That's a good point, but taking advantage of a casino after a player asks the casino to help them cheat, and the casino obliges, is a much grayer area of morality than simply stealing stuff.
To make another retail analogy, it's like a guy walking into a store, picking something up, and asking the clerk, "Hey, is it OK if I just take this home now?" And the clerk says "yes" with the assumption that the person intends to pay for the purchase later.
"That's a good point, but taking advantage of a casino after a player asks the casino to help them cheat, and the casino obliges, is a much grayer area of morality than simply stealing stuff."
FWIW, the commenter wasn't referring to the morality of the practice. He mentioned what casinos would do, not whether it was right or wrong.

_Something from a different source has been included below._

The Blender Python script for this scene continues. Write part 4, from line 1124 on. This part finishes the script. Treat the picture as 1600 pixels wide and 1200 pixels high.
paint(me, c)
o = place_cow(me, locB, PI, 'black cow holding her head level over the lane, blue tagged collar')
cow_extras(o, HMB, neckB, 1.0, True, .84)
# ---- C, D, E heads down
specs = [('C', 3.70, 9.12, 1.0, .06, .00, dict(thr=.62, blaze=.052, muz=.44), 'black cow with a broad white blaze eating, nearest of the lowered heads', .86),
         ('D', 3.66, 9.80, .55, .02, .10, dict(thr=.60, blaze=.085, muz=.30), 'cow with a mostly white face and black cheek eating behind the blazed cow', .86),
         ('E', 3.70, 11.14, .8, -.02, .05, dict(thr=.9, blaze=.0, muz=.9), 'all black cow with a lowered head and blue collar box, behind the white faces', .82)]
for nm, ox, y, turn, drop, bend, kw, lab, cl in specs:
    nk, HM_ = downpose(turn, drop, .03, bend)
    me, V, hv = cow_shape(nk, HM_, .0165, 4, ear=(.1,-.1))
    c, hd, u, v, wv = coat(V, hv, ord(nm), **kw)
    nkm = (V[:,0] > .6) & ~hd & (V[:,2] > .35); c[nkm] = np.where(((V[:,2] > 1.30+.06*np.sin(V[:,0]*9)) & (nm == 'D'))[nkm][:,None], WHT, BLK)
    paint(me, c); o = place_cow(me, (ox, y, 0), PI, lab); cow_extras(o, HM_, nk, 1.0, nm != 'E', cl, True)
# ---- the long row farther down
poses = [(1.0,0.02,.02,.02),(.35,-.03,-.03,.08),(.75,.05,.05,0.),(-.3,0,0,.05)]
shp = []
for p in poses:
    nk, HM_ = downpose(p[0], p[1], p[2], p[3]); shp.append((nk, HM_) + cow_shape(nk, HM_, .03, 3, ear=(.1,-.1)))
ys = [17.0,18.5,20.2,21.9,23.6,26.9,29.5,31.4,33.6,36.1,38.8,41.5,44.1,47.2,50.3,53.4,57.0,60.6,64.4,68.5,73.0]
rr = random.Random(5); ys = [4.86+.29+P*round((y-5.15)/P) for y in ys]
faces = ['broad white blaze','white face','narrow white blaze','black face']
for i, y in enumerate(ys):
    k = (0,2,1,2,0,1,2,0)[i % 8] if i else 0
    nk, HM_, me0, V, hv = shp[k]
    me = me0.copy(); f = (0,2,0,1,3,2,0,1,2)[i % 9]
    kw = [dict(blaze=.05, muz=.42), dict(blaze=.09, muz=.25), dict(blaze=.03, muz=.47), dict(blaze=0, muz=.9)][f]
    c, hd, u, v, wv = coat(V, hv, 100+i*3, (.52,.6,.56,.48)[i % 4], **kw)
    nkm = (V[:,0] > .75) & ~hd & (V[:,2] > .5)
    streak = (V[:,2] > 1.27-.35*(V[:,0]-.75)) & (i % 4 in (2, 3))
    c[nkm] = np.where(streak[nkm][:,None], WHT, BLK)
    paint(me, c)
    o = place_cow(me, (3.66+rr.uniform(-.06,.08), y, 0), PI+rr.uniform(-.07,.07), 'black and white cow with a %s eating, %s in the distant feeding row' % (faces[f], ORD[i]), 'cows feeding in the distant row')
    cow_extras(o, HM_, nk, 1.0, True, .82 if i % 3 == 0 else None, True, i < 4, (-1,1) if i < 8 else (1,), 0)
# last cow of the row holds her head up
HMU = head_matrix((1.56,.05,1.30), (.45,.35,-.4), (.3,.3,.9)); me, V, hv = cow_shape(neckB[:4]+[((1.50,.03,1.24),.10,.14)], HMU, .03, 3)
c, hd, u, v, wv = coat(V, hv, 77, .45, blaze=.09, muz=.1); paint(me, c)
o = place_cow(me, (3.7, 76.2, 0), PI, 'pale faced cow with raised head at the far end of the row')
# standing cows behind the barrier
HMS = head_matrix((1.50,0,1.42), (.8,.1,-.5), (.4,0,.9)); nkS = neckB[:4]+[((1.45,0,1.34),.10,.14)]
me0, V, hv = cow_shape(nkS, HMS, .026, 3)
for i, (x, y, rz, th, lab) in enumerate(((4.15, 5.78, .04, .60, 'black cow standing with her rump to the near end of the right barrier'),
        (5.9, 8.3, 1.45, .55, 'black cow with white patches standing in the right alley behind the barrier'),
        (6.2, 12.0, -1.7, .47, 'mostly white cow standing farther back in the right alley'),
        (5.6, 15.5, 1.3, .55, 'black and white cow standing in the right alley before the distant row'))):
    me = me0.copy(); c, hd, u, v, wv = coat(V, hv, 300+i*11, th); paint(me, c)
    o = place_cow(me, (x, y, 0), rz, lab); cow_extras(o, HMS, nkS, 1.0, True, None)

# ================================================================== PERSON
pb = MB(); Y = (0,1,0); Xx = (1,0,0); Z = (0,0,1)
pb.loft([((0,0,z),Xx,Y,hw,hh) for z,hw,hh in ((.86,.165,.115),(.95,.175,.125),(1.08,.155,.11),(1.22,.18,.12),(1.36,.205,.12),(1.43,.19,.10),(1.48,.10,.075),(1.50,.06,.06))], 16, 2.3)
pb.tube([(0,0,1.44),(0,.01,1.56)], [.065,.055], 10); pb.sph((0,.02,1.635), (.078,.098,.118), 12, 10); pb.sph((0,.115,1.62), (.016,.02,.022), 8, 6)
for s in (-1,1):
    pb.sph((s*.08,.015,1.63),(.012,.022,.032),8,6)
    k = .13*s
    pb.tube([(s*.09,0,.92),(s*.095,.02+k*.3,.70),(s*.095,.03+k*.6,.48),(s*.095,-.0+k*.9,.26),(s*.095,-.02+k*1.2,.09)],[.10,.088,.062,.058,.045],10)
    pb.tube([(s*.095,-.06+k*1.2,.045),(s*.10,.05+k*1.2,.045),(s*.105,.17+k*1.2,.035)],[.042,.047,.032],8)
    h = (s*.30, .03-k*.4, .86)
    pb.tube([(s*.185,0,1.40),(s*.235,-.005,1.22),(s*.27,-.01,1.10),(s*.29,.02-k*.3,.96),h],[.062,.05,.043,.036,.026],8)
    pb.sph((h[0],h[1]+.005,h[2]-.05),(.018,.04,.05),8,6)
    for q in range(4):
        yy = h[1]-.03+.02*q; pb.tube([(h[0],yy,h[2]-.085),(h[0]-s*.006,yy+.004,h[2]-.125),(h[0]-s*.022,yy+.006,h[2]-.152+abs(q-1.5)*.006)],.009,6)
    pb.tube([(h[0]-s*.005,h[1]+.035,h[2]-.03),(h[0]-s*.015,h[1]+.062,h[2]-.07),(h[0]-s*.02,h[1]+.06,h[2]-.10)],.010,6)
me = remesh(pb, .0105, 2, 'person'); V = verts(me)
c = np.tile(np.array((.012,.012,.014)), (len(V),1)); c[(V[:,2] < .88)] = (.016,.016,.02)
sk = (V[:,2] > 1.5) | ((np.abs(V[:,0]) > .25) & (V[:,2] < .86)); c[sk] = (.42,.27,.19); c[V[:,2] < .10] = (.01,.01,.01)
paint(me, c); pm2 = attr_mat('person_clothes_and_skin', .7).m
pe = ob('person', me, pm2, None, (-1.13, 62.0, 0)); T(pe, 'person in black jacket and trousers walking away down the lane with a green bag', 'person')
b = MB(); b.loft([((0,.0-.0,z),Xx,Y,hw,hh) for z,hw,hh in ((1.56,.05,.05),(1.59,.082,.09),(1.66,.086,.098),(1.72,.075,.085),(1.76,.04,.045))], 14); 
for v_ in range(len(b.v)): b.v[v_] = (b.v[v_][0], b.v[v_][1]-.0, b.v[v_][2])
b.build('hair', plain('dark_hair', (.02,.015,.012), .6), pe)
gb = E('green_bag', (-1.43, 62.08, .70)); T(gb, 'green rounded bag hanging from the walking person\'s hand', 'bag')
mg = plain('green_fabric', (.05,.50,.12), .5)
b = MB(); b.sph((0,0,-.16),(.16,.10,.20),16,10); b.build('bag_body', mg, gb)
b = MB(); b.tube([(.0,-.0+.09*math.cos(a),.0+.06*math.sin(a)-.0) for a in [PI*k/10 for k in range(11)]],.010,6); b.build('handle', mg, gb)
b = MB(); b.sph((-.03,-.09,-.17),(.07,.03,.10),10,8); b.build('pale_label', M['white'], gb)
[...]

It's obvious enough what casinos actually do, I'm just commenting on the psychology behind it.
And given that the casinos are willingly taking this tradeoff, and that the losses aren't what I see as immoral actions, it then becomes rather nasty that the casinos are dragging people to court and putting them in jail for it.
In short: you and I generally work within the framework of the law and make tradeoffs accordingly. The casinos appear to be bypassing that and are bending or modifying the law so they don't have to make tradeoffs.
To make another retail analogy, it's like a guy walking into a store, picking something up, and asking the clerk, "Hey, is it OK if I just take this home now?" And the clerk says "yes" with the assumption that the person intends to pay for the purchase later.